- **WRITTEN INSTRUCTION**
Please give the listing again in its entirety, exactly as written.

◇ ◇ ◇ ◇

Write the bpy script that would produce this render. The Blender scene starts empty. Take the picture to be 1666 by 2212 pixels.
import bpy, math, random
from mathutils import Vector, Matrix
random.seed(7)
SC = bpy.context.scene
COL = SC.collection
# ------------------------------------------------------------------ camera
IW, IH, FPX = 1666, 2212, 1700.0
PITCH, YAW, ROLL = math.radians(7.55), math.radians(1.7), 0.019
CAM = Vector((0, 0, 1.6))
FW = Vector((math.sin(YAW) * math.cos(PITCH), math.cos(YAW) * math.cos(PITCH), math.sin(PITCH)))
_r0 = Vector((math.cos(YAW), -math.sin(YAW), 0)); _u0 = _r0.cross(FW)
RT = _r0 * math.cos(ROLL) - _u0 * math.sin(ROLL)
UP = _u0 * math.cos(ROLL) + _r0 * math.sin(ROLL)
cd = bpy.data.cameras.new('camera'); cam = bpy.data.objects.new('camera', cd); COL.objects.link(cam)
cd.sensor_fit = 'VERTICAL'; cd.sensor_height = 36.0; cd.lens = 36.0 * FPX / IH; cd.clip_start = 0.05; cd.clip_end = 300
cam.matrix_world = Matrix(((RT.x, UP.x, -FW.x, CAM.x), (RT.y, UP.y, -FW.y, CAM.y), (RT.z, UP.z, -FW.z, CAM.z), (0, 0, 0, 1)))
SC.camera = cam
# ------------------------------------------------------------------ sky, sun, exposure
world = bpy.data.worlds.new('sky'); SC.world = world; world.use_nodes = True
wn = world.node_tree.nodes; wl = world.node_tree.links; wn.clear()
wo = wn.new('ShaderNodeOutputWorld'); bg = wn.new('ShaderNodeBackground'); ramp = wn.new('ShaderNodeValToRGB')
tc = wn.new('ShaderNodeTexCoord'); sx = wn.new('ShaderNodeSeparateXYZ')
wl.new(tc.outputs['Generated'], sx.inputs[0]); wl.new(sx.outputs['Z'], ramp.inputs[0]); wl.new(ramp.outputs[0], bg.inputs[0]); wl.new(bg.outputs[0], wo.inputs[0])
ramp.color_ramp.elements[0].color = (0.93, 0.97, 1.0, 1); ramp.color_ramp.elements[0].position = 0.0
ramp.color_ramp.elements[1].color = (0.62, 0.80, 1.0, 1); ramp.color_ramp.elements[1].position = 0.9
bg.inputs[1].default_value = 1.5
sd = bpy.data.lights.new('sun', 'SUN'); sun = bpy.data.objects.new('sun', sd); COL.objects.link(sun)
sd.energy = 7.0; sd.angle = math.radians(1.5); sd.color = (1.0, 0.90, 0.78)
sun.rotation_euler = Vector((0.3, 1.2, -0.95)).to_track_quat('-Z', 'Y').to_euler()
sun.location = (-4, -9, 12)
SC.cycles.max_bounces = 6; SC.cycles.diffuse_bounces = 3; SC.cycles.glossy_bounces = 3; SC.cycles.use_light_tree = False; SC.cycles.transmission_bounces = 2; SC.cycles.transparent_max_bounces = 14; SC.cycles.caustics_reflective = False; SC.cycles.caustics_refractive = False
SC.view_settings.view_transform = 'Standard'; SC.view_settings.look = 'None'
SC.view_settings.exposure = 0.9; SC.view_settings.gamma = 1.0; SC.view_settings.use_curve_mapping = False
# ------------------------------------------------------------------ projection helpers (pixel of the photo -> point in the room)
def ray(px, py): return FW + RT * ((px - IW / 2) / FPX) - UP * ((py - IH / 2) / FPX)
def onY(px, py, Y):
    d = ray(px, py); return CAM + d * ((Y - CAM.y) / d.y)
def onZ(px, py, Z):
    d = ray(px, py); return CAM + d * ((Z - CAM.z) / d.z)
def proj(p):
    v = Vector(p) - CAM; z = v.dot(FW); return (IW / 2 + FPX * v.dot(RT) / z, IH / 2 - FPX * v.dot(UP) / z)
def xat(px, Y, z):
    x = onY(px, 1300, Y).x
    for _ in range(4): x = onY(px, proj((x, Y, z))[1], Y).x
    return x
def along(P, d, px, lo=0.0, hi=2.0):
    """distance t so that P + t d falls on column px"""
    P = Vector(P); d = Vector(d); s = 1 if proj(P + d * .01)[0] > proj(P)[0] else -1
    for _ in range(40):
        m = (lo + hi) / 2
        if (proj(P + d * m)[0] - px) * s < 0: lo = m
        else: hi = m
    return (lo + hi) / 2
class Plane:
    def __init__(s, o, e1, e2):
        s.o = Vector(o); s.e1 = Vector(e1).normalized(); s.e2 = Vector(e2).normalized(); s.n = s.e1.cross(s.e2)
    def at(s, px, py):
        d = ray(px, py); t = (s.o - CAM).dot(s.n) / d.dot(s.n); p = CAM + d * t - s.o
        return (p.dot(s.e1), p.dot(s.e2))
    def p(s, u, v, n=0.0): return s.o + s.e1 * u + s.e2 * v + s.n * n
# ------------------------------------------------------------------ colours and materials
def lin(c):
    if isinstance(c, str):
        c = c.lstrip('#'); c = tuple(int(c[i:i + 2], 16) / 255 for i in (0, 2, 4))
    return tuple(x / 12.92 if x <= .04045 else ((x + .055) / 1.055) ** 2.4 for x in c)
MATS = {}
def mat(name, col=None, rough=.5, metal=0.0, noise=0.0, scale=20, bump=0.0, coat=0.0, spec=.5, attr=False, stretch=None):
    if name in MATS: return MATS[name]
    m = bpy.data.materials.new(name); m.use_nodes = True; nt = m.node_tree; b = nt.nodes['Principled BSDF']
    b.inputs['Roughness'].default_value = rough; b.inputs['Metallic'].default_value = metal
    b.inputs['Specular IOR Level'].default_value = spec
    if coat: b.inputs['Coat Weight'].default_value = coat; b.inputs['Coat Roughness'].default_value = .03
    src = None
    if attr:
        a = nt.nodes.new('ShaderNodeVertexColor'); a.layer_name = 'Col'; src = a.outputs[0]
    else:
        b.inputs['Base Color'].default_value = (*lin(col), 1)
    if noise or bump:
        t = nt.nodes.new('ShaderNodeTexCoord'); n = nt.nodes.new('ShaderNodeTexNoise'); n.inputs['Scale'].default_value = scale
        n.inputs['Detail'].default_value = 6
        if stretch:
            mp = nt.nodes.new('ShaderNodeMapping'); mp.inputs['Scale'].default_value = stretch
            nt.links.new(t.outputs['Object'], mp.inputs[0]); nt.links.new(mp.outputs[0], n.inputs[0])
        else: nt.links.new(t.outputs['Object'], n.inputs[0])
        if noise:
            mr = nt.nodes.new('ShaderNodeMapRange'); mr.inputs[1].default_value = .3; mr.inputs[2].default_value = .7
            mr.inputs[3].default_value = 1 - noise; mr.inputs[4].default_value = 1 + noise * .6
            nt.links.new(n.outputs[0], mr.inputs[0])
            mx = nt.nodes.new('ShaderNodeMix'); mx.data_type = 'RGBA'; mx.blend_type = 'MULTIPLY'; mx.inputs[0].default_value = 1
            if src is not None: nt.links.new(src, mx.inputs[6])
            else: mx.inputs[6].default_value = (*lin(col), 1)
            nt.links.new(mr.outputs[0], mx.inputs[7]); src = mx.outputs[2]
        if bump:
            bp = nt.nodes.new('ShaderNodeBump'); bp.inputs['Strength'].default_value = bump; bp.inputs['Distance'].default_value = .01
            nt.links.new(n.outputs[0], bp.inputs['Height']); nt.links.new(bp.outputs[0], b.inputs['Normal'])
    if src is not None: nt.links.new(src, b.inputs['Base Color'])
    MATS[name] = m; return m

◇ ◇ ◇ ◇

- **OUTPUT**
Write the bpy script that would produce this render. The Blender scene starts empty. Take the picture to be 1666 by 2212 pixels.
import bpy, math, random
from mathutils import Vector, Matrix
random.seed(7)
SC = bpy.context.scene
COL = SC.collection
# ------------------------------------------------------------------ camera
IW, IH, FPX = 1666, 2212, 1700.0
PITCH, YAW, ROLL = math.radians(7.55), math.radians(1.7), 0.019
CAM = Vector((0, 0, 1.6))
FW = Vector((math.sin(YAW) * math.cos(PITCH), math.cos(YAW) * math.cos(PITCH), math.sin(PITCH)))
_r0 = Vector((math.cos(YAW), -math.sin(YAW), 0)); _u0 = _r0.cross(FW)
RT = _r0 * math.cos(ROLL) - _u0 * math.sin(ROLL)
UP = _u0 * math.cos(ROLL) + _r0 * math.sin(ROLL)
cd = bpy.data.cameras.new('camera'); cam = bpy.data.objects.new('camera', cd); COL.objects.link(cam)
cd.sensor_fit = 'VERTICAL'; cd.sensor_height = 36.0; cd.lens = 36.0 * FPX / IH; cd.clip_start = 0.05; cd.clip_end = 300
cam.matrix_world = Matrix(((RT.x, UP.x, -FW.x, CAM.x), (RT.y, UP.y, -FW.y, CAM.y), (RT.z, UP.z, -FW.z, CAM.z), (0, 0, 0, 1)))
SC.camera = cam
# ------------------------------------------------------------------ sky, sun, exposure
world = bpy.data.worlds.new('sky'); SC.world = world; world.use_nodes = True
wn = world.node_tree.nodes; wl = world.node_tree.links; wn.clear()
wo = wn.new('ShaderNodeOutputWorld'); bg = wn.new('ShaderNodeBackground'); ramp = wn.new('ShaderNodeValToRGB')
tc = wn.new('ShaderNodeTexCoord'); sx = wn.new('ShaderNodeSeparateXYZ')
wl.new(tc.outputs['Generated'], sx.inputs[0]); wl.new(sx.outputs['Z'], ramp.inputs[0]); wl.new(ramp.outputs[0], bg.inputs[0]); wl.new(bg.outputs[0], wo.inputs[0])
ramp.color_ramp.elements[0].color = (0.93, 0.97, 1.0, 1); ramp.color_ramp.elements[0].position = 0.0
ramp.color_ramp.elements[1].color = (0.62, 0.80, 1.0, 1); ramp.color_ramp.elements[1].position = 0.9
bg.inputs[1].default_value = 1.5
sd = bpy.data.lights.new('sun', 'SUN'); sun = bpy.data.objects.new('sun', sd); COL.objects.link(sun)
sd.energy = 7.0; sd.angle = math.radians(1.5); sd.color = (1.0, 0.90, 0.78)
sun.rotation_euler = Vector((0.3, 1.2, -0.95)).to_track_quat('-Z', 'Y').to_euler()
sun.location = (-4, -9, 12)
SC.cycles.max_bounces = 6; SC.cycles.diffuse_bounces = 3; SC.cycles.glossy_bounces = 3; SC.cycles.use_light_tree = False; SC.cycles.transmission_bounces = 2; SC.cycles.transparent_max_bounces = 14; SC.cycles.caustics_reflective = False; SC.cycles.caustics_refractive = False
SC.view_settings.view_transform = 'Standard'; SC.view_settings.look = 'None'
SC.view_settings.exposure = 0.9; SC.view_settings.gamma = 1.0; SC.view_settings.use_curve_mapping = False
# ------------------------------------------------------------------ projection helpers (pixel of the photo -> point in the room)
def ray(px, py): return FW + RT * ((px - IW / 2) / FPX) - UP * ((py - IH / 2) / FPX)
def onY(px, py, Y):
    d = ray(px, py); return CAM + d * ((Y - CAM.y) / d.y)
def onZ(px, py, Z):
    d = ray(px, py); return CAM + d * ((Z - CAM.z) / d.z)
def proj(p):
    v = Vector(p) - CAM; z = v.dot(FW); return (IW / 2 + FPX * v.dot(RT) / z, IH / 2 - FPX * v.dot(UP) / z)
def xat(px, Y, z):
    x = onY(px, 1300, Y).x
    for _ in range(4): x = onY(px, proj((x, Y, z))[1], Y).x
    return x
def along(P, d, px, lo=0.0, hi=2.0):
    """distance t so that P + t d falls on column px"""
    P = Vector(P); d = Vector(d); s = 1 if proj(P + d * .01)[0] > proj(P)[0] else -1
    for _ in range(40):
        m = (lo + hi) / 2
        if (proj(P + d * m)[0] - px) * s < 0: lo = m
        else: hi = m
    return (lo + hi) / 2
class Plane:
    def __init__(s, o, e1, e2):
        s.o = Vector(o); s.e1 = Vector(e1).normalized(); s.e2 = Vector(e2).normalized(); s.n = s.e1.cross(s.e2)
    def at(s, px, py):
        d = ray(px, py); t = (s.o - CAM).dot(s.n) / d.dot(s.n); p = CAM + d * t - s.o
        return (p.dot(s.e1), p.dot(s.e2))
    def p(s, u, v, n=0.0): return s.o + s.e1 * u + s.e2 * v + s.n * n
# ------------------------------------------------------------------ colours and materials
def lin(c):
    if isinstance(c, str):
        c = c.lstrip('#'); c = tuple(int(c[i:i + 2], 16) / 255 for i in (0, 2, 4))
    return tuple(x / 12.92 if x <= .04045 else ((x + .055) / 1.055) ** 2.4 for x in c)
MATS = {}
def mat(name, col=None, rough=.5, metal=0.0, noise=0.0, scale=20, bump=0.0, coat=0.0, spec=.5, attr=False, stretch=None):
    if name in MATS: return MATS[name]
    m = bpy.data.materials.new(name); m.use_nodes = True; nt = m.node_tree; b = nt.nodes['Principled BSDF']
    b.inputs['Roughness'].default_value = rough; b.inputs['Metallic'].default_value = metal
    b.inputs['Specular IOR Level'].default_value = spec
    if coat: b.inputs['Coat Weight'].default_value = coat; b.inputs['Coat Roughness'].default_value = .03
    src = None
    if attr:
        a = nt.nodes.new('ShaderNodeVertexColor'); a.layer_name = 'Col'; src = a.outputs[0]
    else:
        b.inputs['Base Color'].default_value = (*lin(col), 1)
    if noise or bump:
        t = nt.nodes.new('ShaderNodeTexCoord'); n = nt.nodes.new('ShaderNodeTexNoise'); n.inputs['Scale'].default_value = scale
        n.inputs['Detail'].default_value = 6
        if stretch:
            mp = nt.nodes.new('ShaderNodeMapping'); mp.inputs['Scale'].default_value = stretch
            nt.links.new(t.outputs['Object'], mp.inputs[0]); nt.links.new(mp.outputs[0], n.inputs[0])
        else: nt.links.new(t.outputs['Object'], n.inputs[0])
        if noise:
            mr = nt.nodes.new('ShaderNodeMapRange'); mr.inputs[1].default_value = .3; mr.inputs[2].default_value = .7
            mr.inputs[3].default_value = 1 - noise; mr.inputs[4].default_value = 1 + noise * .6
            nt.links.new(n.outputs[0], mr.inputs[0])
            mx = nt.nodes.new('ShaderNodeMix'); mx.data_type = 'RGBA'; mx.blend_type = 'MULTIPLY'; mx.inputs[0].default_value = 1
            if src is not None: nt.links.new(src, mx.inputs[6])
            else: mx.inputs[6].default_value = (*lin(col), 1)
            nt.links.new(mr.outputs[0], mx.inputs[7]); src = mx.outputs[2]
        if bump:
            bp = nt.nodes.new('ShaderNodeBump'); bp.inputs['Strength'].default_value = bump; bp.inputs['Distance'].default_value = .01
            nt.links.new(n.outputs[0], bp.inputs['Height']); nt.links.new(bp.outputs[0], b.inputs['Normal'])
    if src is not None: nt.links.new(src, b.inputs['Base Color'])
    MATS[name] = m; return m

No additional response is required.